文・高畑和弥(日立総合計画研究所電子政府プロジェクト・リーダー)

 e-Japan戦略などの推進に伴って、ここ数年で日本の政府機関や地方自治体のIT投資は大幅に増加しました。一方で、その費用対効果や投資判断基準は明確にされておらず、IT投資を管理する手法の確立が求められています。日本では、経済産業省がEA構築の一環としてIT投資管理モデルの開発に向けた研究を行っていますが、全府省的な取り組みには至っていません。

 電子政府の分野で先行する米国では、会計検査院(GAO:General Accounting Office)が提唱したIT投資プロセス管理手法ITIM(Information Technology Investment Management:IT投資管理)が政府に採用されています。

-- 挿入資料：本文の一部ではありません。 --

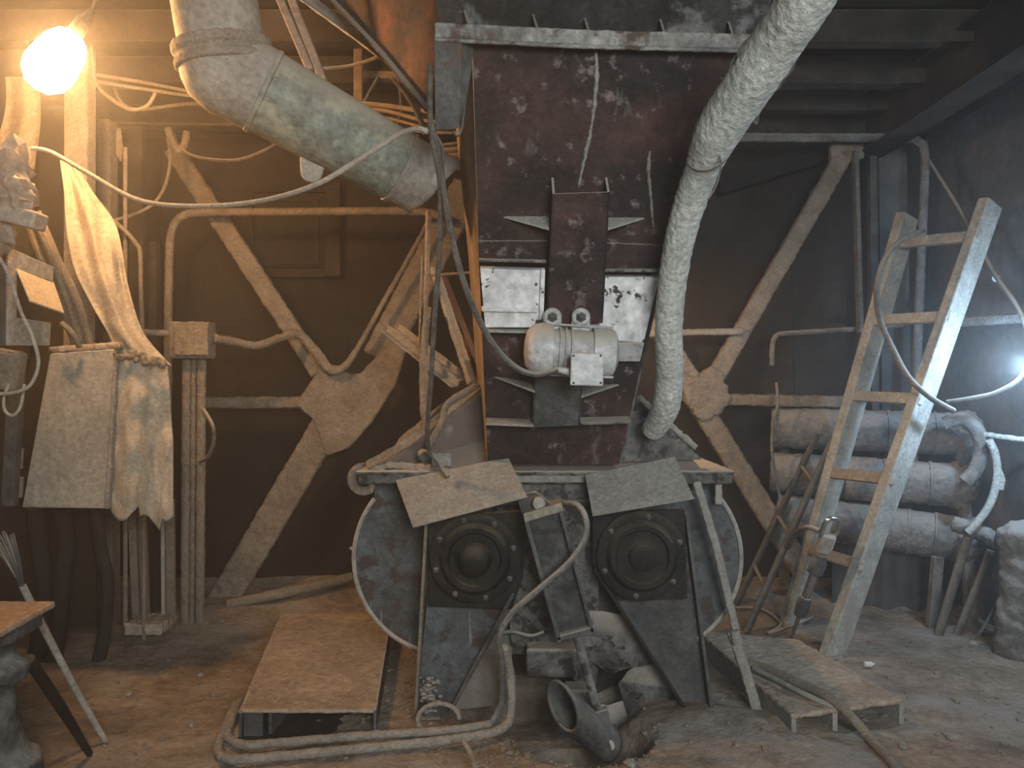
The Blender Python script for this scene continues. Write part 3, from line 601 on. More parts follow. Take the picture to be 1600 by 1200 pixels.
cable('tie_loop', 'small hanging tie loop right of the pale hose', [P(1178, 150, 3.0), P(1184, 170, 3.0), P(1182, 192, 3.0), P(1176, 185, 3.0), P(1178, 160, 3.0)], 0.007, 'steel', 'wire')

# ------------------------------------------------------------------ left brace
YB = 5.36
coatb = (0.012, 0.022, 0.045)
t = thing('brace_frame', 'dust caked steel brace with gusset on the left', 'brace', P(345, 935, YB))
def arm(px, m='dustbrown', w_=0.15, th=0.07, tt=None, coat=coatb, name='diagonal_arm', Y0=YB, Y1=YB, lab=None):
    return part(name, B().sweep([P(px[0], px[1], Y0), P(px[2], px[3], Y1)], rect(w_, th), up=(0, 1, 0)), m, tt or t, True, coat=coat, label=lab)
arm((270, 232, 500, 582), w_=0.12); arm((532, 628, 345, 945), w_=0.20); arm((590, 560, 732, 290), w_=0.21, th=0.06); arm((318, 629, 480, 629), w_=0.075, name='horizontal_arm')
b = B().prism([P(x, y, YB - 0.06) for x, y in ((500, 575), (560, 585), (600, 545), (640, 520), (618, 600), (580, 660), (545, 700), (510, 712), (488, 655), (462, 632), (478, 605))], (0, 0.05, 0))
part('gusset_plate', b, 'dustbrown', t, True, coat=(0.012, 0.014, 0.05))
part('foot', B().lathe(P(345, 985, YB), (0, 0, 1), [(-0.05, 0.32), (0.03, 0.22), (0.10, 0.13), (0.2, 0.06)], 20), 'dustbrown', t, True, coat=(0.02, 0.04, 0.1), label='dust heap around the brace foot')
t = thing('brace_frame', 'dust caked steel brace with gusset behind the pale hose', 'brace', P(1230, 860, 5.3))
arm((1322, 235, 1104, 612), w_=0.115, tt=t); arm((1085, 620, 1262, 905), w_=0.14, tt=t); arm((1110, 640, 1020, 500), w_=0.12, tt=t)
arm((1130, 624, 1330, 628), w_=0.075, tt=t, name='horizontal_arm')
b = B().prism([P(x, y, 5.30) for x, y in ((1058, 575), (1085, 592), (1112, 572), (1130, 582), (1142, 625), (1128, 645), (1095, 660), (1070, 625))], (0, 0.05, 0))
part('gusset_plate', b, 'dustbrown', t, True, coat=(0.014, 0.05, 0.04))
arm((1322, 225, 1322, 250), w_=0.22, tt=t, name='top_plate')

# pipes on the left of the back wall
def pipe(name, label, pts, r, m='dust', coat=(0.008, 0.009, 0.03), group=None, cat='pipe'):
    return one(name, label, cat, B().tube(pts, r, 12, True, 8), m, True, coat=coat, group=group)
pipe('conduit', 'dusty conduit bending over the left brace to the duct', [P(262, 960, 5.2), P(262, 600, 5.2), P(264, 420, 5.2), P(268, 362, 5.2), P(285, 338, 5.2), P(320, 332, 5.2), P(450, 331, 5.2), P(640, 330, 5.2), P(690, 338, 5.2)], 0.026, 'dustbrown')
t = thing('junction_box', 'square dust coated junction box on the conduit', 'box', P(301, 563, 4.75))
part('body', B().box(P(301, 532, 4.75), (0.235, 0.12, 0.215)), 'dustbrown', t, True, coat=(0.008, 0.012, 0.03))
part('lid', B().box(P(299, 532, 4.67), (0.20, 0.03, 0.18)), 'dustbrown', t, True, coat=(0.008, 0.010, 0.02))
for i, x in enumerate((292, 303, 315)):
    lab = ['left vertical conduit under the junction box', 'middle vertical conduit under the junction box', 'right vertical conduit under the junction box'][i]
    pipe('vertical_conduit', lab, [P(x, 562, 4.78), P(x - 1, 700, 4.78), P(x - 2, 850, 4.78), P(x - 3, 990, 4.78)], 0.027 if i != 1 else 0.015, 'dustbrown', group='conduits below the junction box')
pipe('branch_conduit', 'short conduit left of the junction box', [P(220, 519, 4.8), P(245, 520, 4.8), P(272, 521, 4.8)], 0.020)
cable('dusty_hose', 'dust furred hose from junction box over the brace', [P(334, 528, 4.75), P(365, 534, 4.85), P(400, 540, 4.95), P(440, 527, 5.1), P(466, 522, 5.2), P(492, 548, 5.24), P(514, 576, 5.24), P(536, 574, 5.24), P(558, 545, 5.22), P(600, 470, 5.2), P(640, 400, 5.2), P(676, 335, 5.2)], [0.028, 0.026, 0.026, 0.026, 0.03, 0.035, 0.035, 0.026, 0.018, 0.016, 0.015, 0.015], 'dustbrown', 'hose', coat=(0.008, 0.012, 0.03))
cable('loose_wire', 'coil of cable beside the vertical conduits', [P(318, 640, 4.75), P(332, 665, 4.7), P(334, 690, 4.7), P(326, 712, 4.72), P(312, 722, 4.75)], 0.012, 'cable')
for i, (pts, lab) in enumerate((
        ([P(262, 215, 5.0), P(266, 250, 4.95), P(258, 290, 4.9), P(240, 318, 4.85), P(210, 335, 4.8), P(175, 345, 4.7)], 'thin cable curving down left of the brace'),
        ([P(272, 210, 5.0), P(280, 230, 4.95), P(310, 246, 4.9), P(370, 250, 4.9), P(420, 232, 4.9), P(452, 212, 4.9)], 'slack cable hanging below the steel beam'),
        ([P(120, 112, 4.4), P(220, 128, 4.5), P(340, 150, 4.6), P(450, 155, 4.7)], 'upper cable of the bunch behind the duct'),
        ([P(120, 122, 4.4), P(230, 140, 4.5), P(350, 155, 4.6), P(450, 152, 4.7)], 'lower cable of the bunch behind the duct'),
        ([P(142, 62, 4.26), P(150, 128, 4.3), P(175, 155, 4.3), P(205, 171, 4.3), P(230, 165, 4.3), P(243, 145, 4.3)], 'hanging cable loop right of the bright lamp'),
        ([P(170, 108, 4.76), P(200, 168, 4.8), P(300, 162, 4.8), P(420, 165, 4.8)], 'straight cable just above the steel beam'),
        ([P(546, 230, 4.2), P(560, 180, 4.3), P(580, 140, 4.3), P(592, 120, 4.3)], 'left cable of the tangle beside the hopper'),
        ([P(600, 245, 4.2), P(620, 200, 4.2), P(627, 160, 4.2), P(620, 110, 4.2)], 'middle cable of the tangle beside the hopper'),
        ([P(612, 122, 4.1), P(635, 150, 4.1), P(652, 180, 4.1), P(664, 210, 4.1)], 'right cable of the tangle beside the hopper'),
        ([P(490, 108, 4.0), P(540, 104, 4.0), P(575, 95, 3.9), P(600, 84, 3.8)], 'dark cable from the battens to the hopper'))):
    cable('thin_cable', lab, pts, 0.010 if i < 6 else 0.009, 'dustbrown' if i in (0, 2, 3, 4, 5) else 'cable', group='loose cables under the ceiling')
for i in range(9):
    y = 165 + i * 11
    cable('bundled_cable', ('topmost', 'second', 'third', 'fourth', 'fifth', 'sixth', 'seventh', 'eighth', 'lowest')[i] + ' cable from the top in the orange lit bundle behind the duct', [P(530, y - 6, 4.3), P(600, y + random.uniform(-4, 8), 4.2), P(675, y + 14 + random.uniform(-6, 6), 4.1), P(740, y + 10, 4.1)], random.uniform(0.007, 0.016), 'timber', group='cable bundle behind the duct end')
pipe('hook_eye', 'knotted eye hanging under the left beam', [P(262, 200, 4.95), P(270, 222, 4.95), P(280, 235, 4.95), P(288, 226, 4.95), P(292, 205, 4.95)], 0.022, 'dustbrown', cat='hook')

# left background posts and steelwork
for (x0, y0, x1, y1, Y_, w_, m_, lab) in (
        (160, 190, 165, 980, 4.9, 0.14, 'dustbrown', 'broad dusty steel post behind the cloth'),
        (214, 200, 220, 980, 5.0, 0.09, 'beam', 'narrower dusty steel post right of the cloth'),
        (196, 230, 196, 980, 4.6, 0.022, 'dustbrown', 'thin vertical rod in front of the left posts'),
        (235, 380, 240, 960, 5.1, 0.10, 'beam', 'dark wooden upright beside the left conduit')):
    one('post', lab, 'post', B().sweep([P(x0, y0, Y_), P(x1, y1, Y_)], rect(w_, w_ * 0.7), up=(0, 1, 0)), m_, bevel=0.004)
one('hanging_plate', 'narrow pointed plate hanging under the left beam', 'plate', B().plate([P(182, 200, 4.7), P(188, 200, 4.7), P(192, 232, 4.7), P(188, 252, 4.7), P(181, 240, 4.7)], 0.01), 'dustbrown')
cable('thin_conduit', 'thin conduit stepping down right of the cloth', [P(178, 345, 4.5), P(200, 365, 4.5), P(212, 380, 4.5), P(219, 395, 4.5), P(220, 450, 4.5), P(222, 520, 4.5), P(224, 700, 4.5), P(225, 1000, 4.5)], 0.012, 'dustbrown', 'pipe')

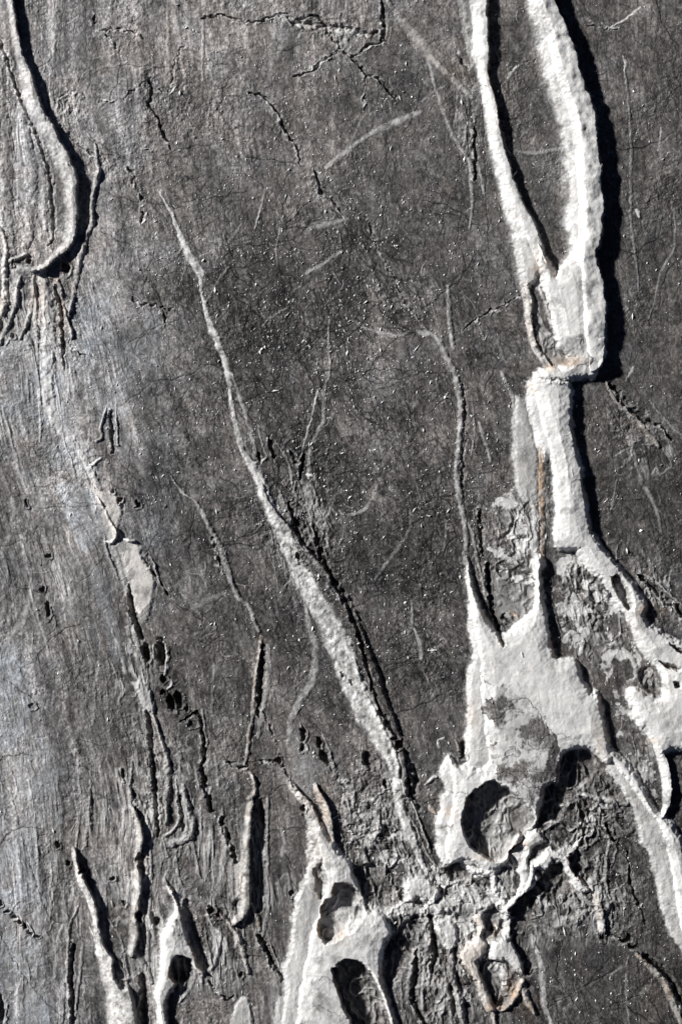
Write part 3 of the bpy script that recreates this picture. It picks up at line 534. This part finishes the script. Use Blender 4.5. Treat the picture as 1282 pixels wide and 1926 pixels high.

 米国では1996年にクリンガー・コーエン法が制定され、すべての連邦政府機関はIT投資の効果やリスクに関する分析・評価を行うことを義務付けられました。これを受けて、GAOは、2000年5月に報告書を発表し、IT投資プロセス(IT投資に関する選定・管理運用・評価のプロセス)を総合的に管理するための手法としてITIMを提唱しました。その後、連邦政府機関でITIMを実際に適用した結果を反映して、2004年3月には改訂版(バージョン1.1)が発表されています。

■図 ITIMにおける5つの成熟度ステージ
ITIMにおける5つの成熟度ステージ
資料:GAO資料より日立総研作成

 ITIMは組織のIT投資の管理における成熟度として5つのステージ(上図)を定義しています。各ステージでは組織が満たすべき基準が定められており、ITIMを活用する組織はこれらの基準に照らし合わせて、自らのIT投資プロセスを評価・分析します。例えば、ステージ2に分類されるためには、

  1. IT投資委員会などが設置されていること
  2. IT投資と組織のビジネス上のニーズが合致していること
  3. IT投資の選定に関して、事前に決められた手法が存在すること
  4. 事前に決められた基準によってIT投資が監督されること
  5. IT投資を評価するために必要な情報が入手可能であること
という5つの重要なIT投資プロセスを有している必要があります。

 ITIMの成熟度ステージでは、IT投資の管理がプロジェクトごとに場当たり的に行われているのではなく、組織全体の戦略に基づいて計画されているほど上位のステージに位置付けられます。各組織は、ITIMのフレームワークが定めている指針に基づいてIT投資プロセスを改善することで、成熟度を向上することができます。ただし、ITIMはあくまで成熟度の評価を主体とした手法ですので、IT投資プロセスを改善するためには、プロジェクト管理の強化、EA(エンタープライズ・アーキテクチャ)によるシステムの標準化などの取り組みを並行して進める必要があります。

 米国では、IT投資を管理する手法を確立し、IT投資の費用対効果を向上させようとする政府横断的な取り組みが進んでいます。ITIM以外にも、米国総務庁(GSA)による「IT Capital Planning & IT Investment Guide(2003年)」、CIO Councilによる「Smart Practices in Capital Planning(2000年)」など、IT投資に関するガイドラインが数多く発表されています。

 日本の政府機関や地方自治体においても、IT投資の費用対効果を向上させることが強く求められてきています。ITIMなどの取り組みは大いに参考にすべきではないでしょうか。